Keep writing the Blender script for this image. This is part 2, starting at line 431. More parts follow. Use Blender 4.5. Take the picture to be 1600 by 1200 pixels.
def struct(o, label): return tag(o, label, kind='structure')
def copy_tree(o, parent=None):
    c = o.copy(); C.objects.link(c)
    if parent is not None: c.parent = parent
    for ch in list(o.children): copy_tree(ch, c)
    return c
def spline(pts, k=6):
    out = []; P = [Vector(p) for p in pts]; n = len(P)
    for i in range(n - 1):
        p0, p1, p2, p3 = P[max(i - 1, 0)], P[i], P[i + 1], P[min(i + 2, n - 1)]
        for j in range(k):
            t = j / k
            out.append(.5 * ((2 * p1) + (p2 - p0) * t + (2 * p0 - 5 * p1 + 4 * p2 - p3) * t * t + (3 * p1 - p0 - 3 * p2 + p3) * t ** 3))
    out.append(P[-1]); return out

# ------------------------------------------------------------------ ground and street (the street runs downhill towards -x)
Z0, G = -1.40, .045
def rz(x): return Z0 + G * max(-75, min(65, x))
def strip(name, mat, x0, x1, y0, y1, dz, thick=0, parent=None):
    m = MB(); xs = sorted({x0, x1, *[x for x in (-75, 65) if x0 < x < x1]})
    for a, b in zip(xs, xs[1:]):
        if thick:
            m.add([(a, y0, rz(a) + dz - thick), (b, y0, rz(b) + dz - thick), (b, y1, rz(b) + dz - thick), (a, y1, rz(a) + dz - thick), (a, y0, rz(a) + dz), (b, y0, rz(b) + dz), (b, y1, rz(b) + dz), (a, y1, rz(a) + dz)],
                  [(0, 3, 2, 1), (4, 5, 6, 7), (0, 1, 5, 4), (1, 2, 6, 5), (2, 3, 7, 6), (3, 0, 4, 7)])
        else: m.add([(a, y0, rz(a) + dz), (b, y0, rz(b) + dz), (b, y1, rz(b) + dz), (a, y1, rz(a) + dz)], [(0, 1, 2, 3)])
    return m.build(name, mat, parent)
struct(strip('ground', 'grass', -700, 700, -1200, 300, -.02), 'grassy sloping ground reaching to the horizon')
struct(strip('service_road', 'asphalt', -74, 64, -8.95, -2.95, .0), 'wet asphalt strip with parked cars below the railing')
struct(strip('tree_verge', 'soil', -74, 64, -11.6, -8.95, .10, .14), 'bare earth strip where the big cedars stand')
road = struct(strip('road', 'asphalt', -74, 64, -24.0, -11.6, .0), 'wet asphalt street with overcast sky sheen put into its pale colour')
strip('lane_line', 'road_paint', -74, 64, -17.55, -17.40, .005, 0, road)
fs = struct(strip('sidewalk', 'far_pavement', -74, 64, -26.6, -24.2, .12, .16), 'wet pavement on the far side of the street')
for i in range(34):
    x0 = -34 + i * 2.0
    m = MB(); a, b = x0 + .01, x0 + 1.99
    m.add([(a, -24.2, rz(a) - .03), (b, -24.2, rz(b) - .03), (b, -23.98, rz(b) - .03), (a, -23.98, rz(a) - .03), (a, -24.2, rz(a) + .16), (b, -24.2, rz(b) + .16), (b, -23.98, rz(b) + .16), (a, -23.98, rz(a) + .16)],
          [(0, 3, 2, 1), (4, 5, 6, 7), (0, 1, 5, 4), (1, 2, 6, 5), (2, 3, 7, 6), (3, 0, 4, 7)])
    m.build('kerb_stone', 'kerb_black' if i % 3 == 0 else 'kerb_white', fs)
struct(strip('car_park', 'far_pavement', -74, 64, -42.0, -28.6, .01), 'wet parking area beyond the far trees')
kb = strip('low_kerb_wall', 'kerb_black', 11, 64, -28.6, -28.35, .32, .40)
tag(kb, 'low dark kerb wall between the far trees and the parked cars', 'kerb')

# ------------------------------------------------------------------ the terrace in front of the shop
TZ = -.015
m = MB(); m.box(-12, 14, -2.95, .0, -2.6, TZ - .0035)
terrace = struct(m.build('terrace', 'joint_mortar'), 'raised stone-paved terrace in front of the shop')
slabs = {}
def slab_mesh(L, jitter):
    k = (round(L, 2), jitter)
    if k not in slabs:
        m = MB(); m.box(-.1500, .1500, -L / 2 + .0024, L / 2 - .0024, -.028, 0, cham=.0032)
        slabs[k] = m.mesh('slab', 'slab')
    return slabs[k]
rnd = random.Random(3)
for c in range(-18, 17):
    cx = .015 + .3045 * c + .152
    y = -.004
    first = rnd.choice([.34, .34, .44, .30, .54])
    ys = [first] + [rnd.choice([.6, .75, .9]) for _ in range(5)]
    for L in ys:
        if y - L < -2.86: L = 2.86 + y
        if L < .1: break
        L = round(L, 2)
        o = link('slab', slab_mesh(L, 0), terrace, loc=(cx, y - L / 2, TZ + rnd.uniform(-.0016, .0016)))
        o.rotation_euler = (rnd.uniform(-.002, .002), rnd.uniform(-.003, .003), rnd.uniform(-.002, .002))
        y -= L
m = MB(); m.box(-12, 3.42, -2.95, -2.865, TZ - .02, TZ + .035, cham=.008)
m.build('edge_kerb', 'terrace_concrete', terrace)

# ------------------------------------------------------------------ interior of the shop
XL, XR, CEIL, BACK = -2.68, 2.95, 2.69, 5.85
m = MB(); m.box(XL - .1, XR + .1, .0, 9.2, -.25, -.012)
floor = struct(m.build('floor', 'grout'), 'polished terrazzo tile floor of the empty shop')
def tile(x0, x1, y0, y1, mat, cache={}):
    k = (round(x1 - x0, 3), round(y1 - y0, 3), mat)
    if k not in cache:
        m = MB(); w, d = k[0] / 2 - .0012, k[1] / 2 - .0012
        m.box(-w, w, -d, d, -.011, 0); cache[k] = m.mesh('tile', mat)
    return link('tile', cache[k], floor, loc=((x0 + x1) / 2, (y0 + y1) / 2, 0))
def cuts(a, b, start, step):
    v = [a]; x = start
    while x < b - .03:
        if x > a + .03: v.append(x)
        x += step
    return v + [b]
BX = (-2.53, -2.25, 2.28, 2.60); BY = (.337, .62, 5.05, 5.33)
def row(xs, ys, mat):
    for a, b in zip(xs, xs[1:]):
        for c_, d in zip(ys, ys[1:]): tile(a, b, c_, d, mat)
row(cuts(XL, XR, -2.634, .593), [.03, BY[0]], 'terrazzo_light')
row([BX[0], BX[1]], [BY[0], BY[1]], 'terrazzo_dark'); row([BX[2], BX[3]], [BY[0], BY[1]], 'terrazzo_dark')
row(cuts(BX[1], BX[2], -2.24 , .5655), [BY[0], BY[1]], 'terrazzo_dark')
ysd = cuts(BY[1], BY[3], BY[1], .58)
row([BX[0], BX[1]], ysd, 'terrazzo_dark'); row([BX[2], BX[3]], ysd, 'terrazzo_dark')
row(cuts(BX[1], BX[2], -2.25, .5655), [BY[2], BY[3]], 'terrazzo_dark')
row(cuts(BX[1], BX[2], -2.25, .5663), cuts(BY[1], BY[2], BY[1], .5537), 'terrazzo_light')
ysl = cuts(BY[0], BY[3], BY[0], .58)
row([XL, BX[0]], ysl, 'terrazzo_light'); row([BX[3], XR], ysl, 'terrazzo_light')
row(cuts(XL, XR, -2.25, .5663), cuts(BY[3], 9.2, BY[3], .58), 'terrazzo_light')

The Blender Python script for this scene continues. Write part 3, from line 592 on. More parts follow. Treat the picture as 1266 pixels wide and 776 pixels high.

### Task details
Look through the records and gather every line containing "More".

### Final result
Keep writing the Blender script for this image. This is part 2, starting at line 431. More parts follow. Use Blender 4.5. Take the picture to be 1600 by 1200 pixels.
The Blender Python script for this scene continues. Write part 3, from line 592 on. More parts follow. Treat the picture as 1266 pixels wide and 776 pixels high.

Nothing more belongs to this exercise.